Рыцарь веры предоставлен самому себе в одиночестве, он ощущает боль оттого, что не может стать понятным для других, однако он не чувствует никакого тщеславного желания указывать путь этим другим. Боль и есть его уверенность, он не знает тщеславных страстей, для этого его душа слишком серьезна. Неистинный рыцарь быстро выдает себя той умелостью, которую он обретает буквально в одно мгновение. Он вообще не понимает, о чем идет речь, поскольку, когда другой единичный индивид должен пройти тот же путь, он совершенно таким же образом должен стать единичным, а значит, и не нуждается ни в каких указаниях пути, в особенности от того, кто насильно их навязывает. И здесь также многие спрыгивают с этой тропы, многие не могут выдержать мученичества непостижимости, выбирая вместо этого весьма удобное мирское восхищение умелостью.

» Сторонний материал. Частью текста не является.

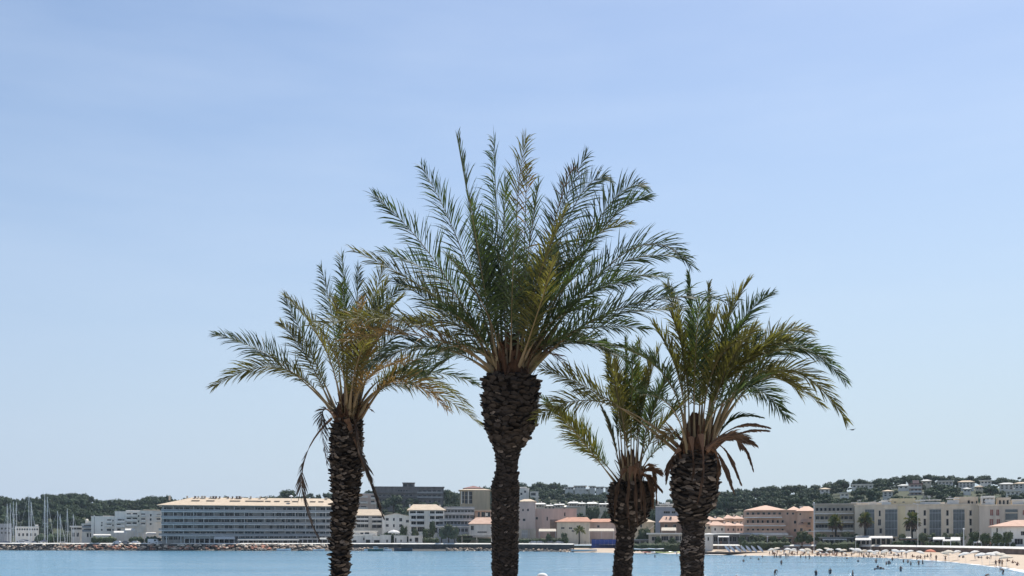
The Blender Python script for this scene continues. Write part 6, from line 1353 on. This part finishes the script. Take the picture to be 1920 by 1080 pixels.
BONES = [('pelvis','waist'),('waist','chest'),('chest','neck'),('neck','head'),('head','crown'),('pelvis','hipL'),('hipL','kneeL'),('kneeL','ankleL'),('ankleL','toeL'),('pelvis','hipR'),('hipR','kneeR'),('kneeR','ankleR'),('ankleR','toeR'),
         ('chest','shL'),('shL','elL'),('elL','haL'),('chest','shR'),('shR','elR'),('elR','haR')]
def pose(kind):
    J = dict(pelvis=(0,0,0.93,.125), waist=(0,0,1.08,.115), chest=(0,0,1.32,.135), neck=(0,-0.01,1.47,.055), head=(0,-0.02,1.57,.082), crown=(0,-0.01,1.66,.07),
      hipL=(-.09,0,.88,.095), kneeL=(-.10,-.02,.49,.06), ankleL=(-.10,.02,.09,.042), toeL=(-.12,-.14,.035,.035), hipR=(.09,0,.88,.095), kneeR=(.10,-.02,.49,.06), ankleR=(.10,.02,.09,.042), toeR=(.12,-.14,.035,.035),
      shL=(-.19,0,1.40,.055), elL=(-.25,.03,1.12,.04), haL=(-.24,-.05,.86,.035), shR=(.19,0,1.40,.055), elR=(.25,.03,1.12,.04), haR=(.24,-.05,.86,.035))
    if kind == 'walk': J.update(kneeL=(-.10,-.20,.52,.06), ankleL=(-.10,-.24,.10,.042), toeL=(-.11,-.40,.06,.035), kneeR=(.10,.08,.50,.06), ankleR=(.10,.30,.14,.042), toeR=(.11,.20,.04,.035), elL=(-.24,.16,1.16,.04), haL=(-.23,.14,.92,.035), elR=(.24,-.10,1.14,.04), haR=(.22,-.28,.96,.035))
    if kind == 'akimbo': J.update(elL=(-.40,.05,1.16,.04), haL=(-.17,-.03,.98,.035), elR=(.36,-.04,1.18,.04), haR=(.2,-.22,1.22,.035))
    if kind == 'raise': J.update(elL=(-.36,-.05,1.58,.04), haL=(-.28,-.10,1.82,.035), elR=(.34,-.1,1.5,.04), haR=(.42,-.2,1.72,.035))
    if kind == 'bend': J.update(waist=(0,-.10,1.04,.115), chest=(0,-.32,1.16,.135), neck=(0,-.44,1.20,.055), head=(0,-.53,1.18,.082), crown=(0,-.61,1.17,.07), shL=(-.19,-.36,1.18,.055), elL=(-.24,-.42,.92,.04), haL=(-.2,-.5,.70,.035), shR=(.19,-.36,1.18,.055), elR=(.24,-.42,.92,.04), haR=(.2,-.5,.70,.035), kneeL=(-.12,-.16,.52,.06), kneeR=(.12,-.16,.52,.06))
    if kind == 'sit': 
        J = {k:(x,y,z-0.80 if z > 0.8 else z,r) for k,(x,y,z,r) in J.items()}; J.update(kneeL=(-.13,-.38,.42,.06), ankleL=(-.13,-.62,.08,.042), toeL=(-.14,-.76,.05,.035), kneeR=(.13,-.38,.42,.06), ankleR=(.13,-.62,.08,.042), toeR=(.14,-.76,.05,.035), elL=(-.27,.18,.30,.04), haL=(-.26,.28,.06,.035), elR=(.27,.18,.30,.04), haR=(.26,.28,.06,.035))
    return J
def swim_pick(sit=False, suit=False):
    def f(c):
        if (c.z > (0.78 if sit else 1.58) and c.y > -0.03): return 2
        lo, hi = (-.05, .22) if sit else (.70, 1.0)
        if suit: hi = .62 if sit else 1.36
        return 1 if lo < c.z < hi and abs(c.x) < .21 else 0
    return f
PM = {}
for k in ('stand','walk','akimbo','raise','bend','sit'):
    for suit in (0,1):
        PM[k,suit] = body_mesh('person', pose(k), BONES, [M['skin'], M['swim'], M['hair']], swim_pick(k == 'sit', bool(suit)))
prs = random.Random(5)
def person(label, px, yt, yb, kind='stand', wade=True, d=None, group=None, rz=None, z=None):
    """a figure between photo rows yt and yb; a wading figure meets the water at yb"""
    tall = {'raise':1.86,'bend':1.28,'sit':0.94}.get(kind, 1.73)
    if wade:
        d = d or HC*FPX/(yb-YH); vis = (yb-yt)/FPX*d; s = 1.0 if vis < tall else min(1.12, vis/tall); zf = vis - tall*s
        d_ = d; zf = min(zf, -0.03)
    else:
        if d is None:
            lo, hi = tab(DS,px)-1.0, tab(DW,px)-0.5; d = lo; best = 1e9
            for k in range(80):
                dd = lo+(hi-lo)*k/79; e = abs(YH-(max(0,land(px,dd))-HC)/dd*FPX-yb)
                if e < best: best = e; d = dd
        s = min(1.12, max(0.6, (yb-yt)/FPX*d/tall)); zf = (land(px,d) if z is None else z) - 0.02
    o = obj('person', PM[kind, 1 if prs.random() < 0.45 else 0], None, ((px-CXP)/FPX*d, d, zf), prs.uniform(-2.6,2.6) if rz is None else rz, s*0.995)
    o.scale = (s*1.08, s*1.08, s)
    return tag(o, label, 'person', group)
W_ = 'bathers wading in the shallows'
for a in (
 (1228,1039,1045.5,'bather up to the waist between the shortest and the stout palm'),(1269,1034,1041.5,'bather standing at the sand edge right beside the stout palm'),
 (1394,1047.5,1053.5,'bather farthest out below the paddle boards','akimbo'),(1396.5,1040,1045,'stooping bather at the end of the boards deck','bend'),(1407.5,1043,1047.5,'low bather just past the boards deck'),(1422.5,1045,1050,'bather with an arm stretched over the water below the last paddle board','akimbo'),(1429.5,1040.5,1045,'bather close to the sand below the last paddle board'),
 (1452,1037.5,1046,'first of a close pair at the sand edge under the pink hotel'),(1456,1038,1046,'second of a close pair at the sand edge under the pink hotel','walk'),(1461,1038.5,1046.5,'bather just right of the close pair under the pink hotel'),(1464,1039,1046,'bather with elbows out next to the pair under the pink hotel','akimbo'),
 (1473.5,1035.5,1047.5,'taller figure of two standing face to face below the hotel tower'),(1477.5,1036,1047.5,'shorter figure of two standing face to face below the hotel tower','walk'),(1465,1049,1058.5,'lone bather knee deep in front of the pink hotel'),(1453,1067,1078.5,'nearest bather under the pink hotel, reaching one arm down','bend'),(1381,1077,1081,'head of a bather cut by the bottom edge right of the stout palm'),
 (1530,1067,1079,'dark bather waist deep, nearest in front of the tall white pole'),(1556.6,1064,1076.5,'dark bather waist deep, between the two nearest ones'),(1501,1039,1046,'bather at the water edge below the dense tree'),(1510.5,1040,1047,'stout bather at the water edge left of the tall white pole','akimbo'),(1517.5,1039,1049,'tall bather at the water edge left of the tall white pole'),(1539,1039,1044.5,'bather at the sand edge right of the tall white pole'),(1528,1040,1043.5,'tiny bather at the sand edge under the tall white pole'),
 (1599,1068,1080.5,'dark bather cut by the bottom edge, in front of the grey balcony block'),(1591,1070.5,1072.5,'head of a swimmer beside the bather at the bottom edge'),(1609,1048.5,1053.5,'bather alone below the second shaggy palm'),(1588,1044,1048,'small bather alone left of the second shaggy palm'),(1642.6,1046.5,1055.5,'upright bather below the first glazed bay'),
 (1646,1058,1064.5,'bather standing behind a float full of children'),(1640.5,1064,1068.5,'child in the water, seaward end of the float group'),(1651,1062.5,1067,'crouching child in the middle of the float group','bend'),(1656.5,1063.5,1067.5,'child at the shore end of the float group'),(1663,1065.2,1067,'head of a swimmer drifting off the float group'),
 (1661.8,1051.6,1058.5,'first of a knot of three bathers below the second glazed bay'),(1666.6,1049.6,1058,'tallest of a knot of three bathers below the second glazed bay'),(1670,1052,1057.5,'bent one of a knot of three bathers below the second glazed bay','bend'),(1673.3,1044,1051,'bather at the sand edge above the knot of three'),(1689,1060,1070.8,'bather alone in open water below the yellow cream front','akimbo'),
 (1694,1047.5,1054.5,'bather left of the tall dark bather under the third shaggy palm'),(1702.5,1048.5,1055.5,'short bather under the third shaggy palm','akimbo'),(1707.8,1051.6,1060,'bather seaward of the third shaggy palm'),(1722.5,1049.6,1059.5,'bather wading out with a slant, left of the coral parasol','walk'),(1730,1048.5,1058.5,'bather wading out below the coral parasol','walk'),
 (1773,1062,1064,'head of a swimmer off the coral parasol'),(1786.7,1061.5,1064.3,'second head of a swimmer off the coral parasol'),(1882,1065.6,1077,'bather stooping in the surf below the walking trio','bend'),(1847.5,1075.5,1081,'bather bending at the bottom edge left of the surf','bend')):
    person(a[3], a[0], a[1], a[2], a[4] if len(a) > 4 else prs.choice(('stand','stand','walk')), True, group=W_)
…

Истинный рыцарь веры – это свидетель, и никогда – учитель, – в этом и заключена глубокая человечность, которая значит намного больше, чем то пошлое сочувствие к человеческим радостям и огорчениям, которое заслужило такой почет под названием сострадания и которое на деле является не чем иным, как тщеславием. Тот, кто стремится быть только свидетелем, признает тем самым, что ни один человек, даже самый незначительный, не нуждается в сочувствии другого человека и не должен быть унижен этим сочувствием, чтобы другой мог на этом возвыситься. Но поскольку то, что он завоевал сам, отнюдь не досталось ему дешево, он и не спешит предлагать это по дешевке; он не настолько жалок, чтобы принимать восхищение людей, платя им за это молчаливым презрением; он знает, что все поистине великое одинаково доступно всем.
Стало быть, либо существует абсолютный долг перед Богом, и если таковой действительно есть, он и представляет собой вышеуказанный парадокс, согласно которому единичный индивид в качестве единичного стоит выше всеобщего и единичный индивид стоит в абсолютном отношении ко всеобщему.